Daniel Roseberry, the 33-year-old Texan that’s newly installed at the helm of Schiaparelli, has said of his new post to The New York Times’s Vanessa Friedman: “I wanted to respond by embracing the joy of fashion while keeping it real, because fashion is essentially a service profession. This was my proposal for the brand: ‘No nostalgia. No lips. No hands.’” (And noticeably, no lobsters.)
The collection was striking, even though, as Friedman pointed out in her review, “it was his first show as an artistic director, he had never worked with a couture atelier before, even though he had only two months to put it together, even though he does not speak French, and even though he was the first American at the head of a French couture house in the modern era.”

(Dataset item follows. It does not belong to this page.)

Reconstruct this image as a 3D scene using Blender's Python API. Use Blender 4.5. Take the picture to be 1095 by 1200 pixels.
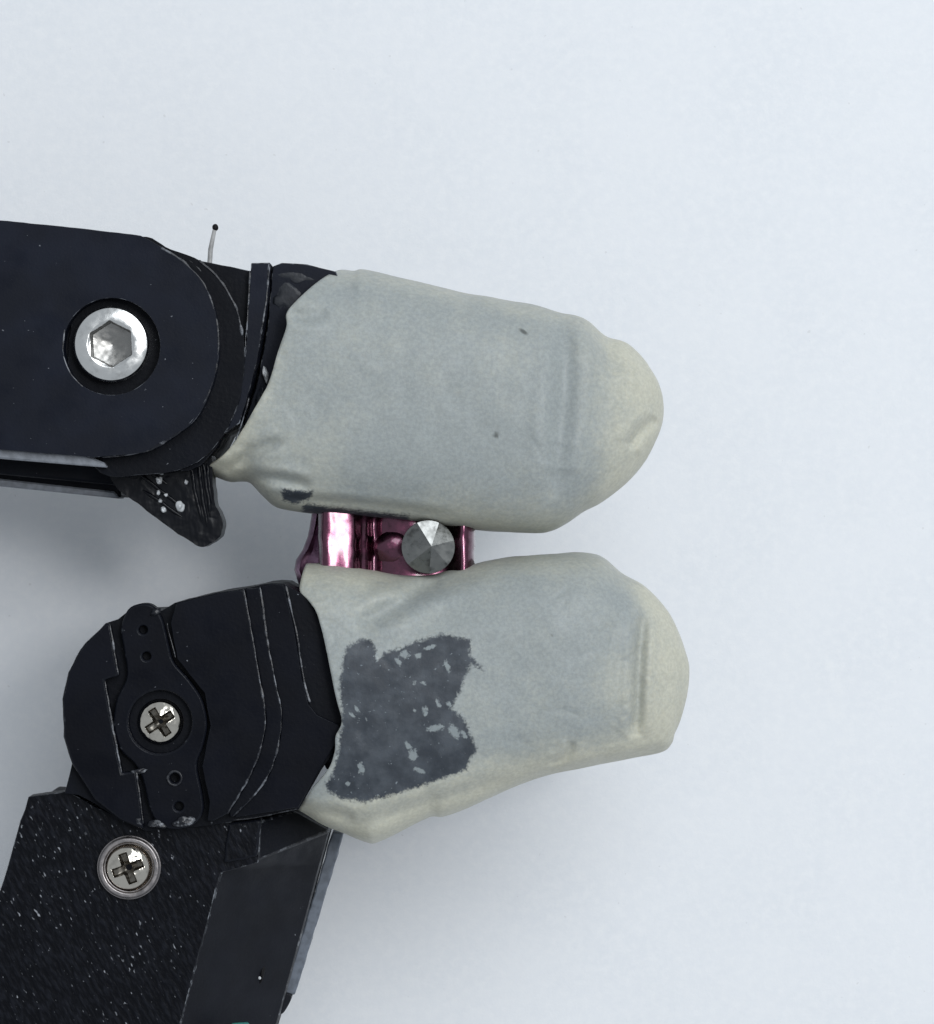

This triumph flies in the face of conventional wisdom - that one’s experience, nationality, knowledge, or “familiarity with the codes” really matters. That’s the old way.
For example, why keep lobsters, just to respect the heritage of the house, if lobsters don’t resonate with modern women? (Well, perhaps a pre-A Star is Born Lady Gaga, but that’s just showmanship.)
The silhouettes were beautifully surreal, grand, and glamorous in way one imagines that Elsa would have loved. There were sharp contrasts of beautiful off-the-shoulder billowy sleeves atop pencil-silhouettes, and many dazzling bejewelled accents. Perhaps Roseberry, the “unknown” millennial from Texas will put Schiaparelli, and himself, more firmly on the map.
This successful couture collection taps into a wider societal question, especially while we increasingly reconsider what makes someone qualified to do a job. Whether political, such as the claims against Alexandria Ocasio-Cortez not being qualified for Congress for a number of superficial reasons, or in fashion, where we love to say things like "women design best for other women”, when there is no basis to this claim. It’s not about gender, age, or origin. It’s simply about merit, emotion, and authenticity. That’s the millennial way.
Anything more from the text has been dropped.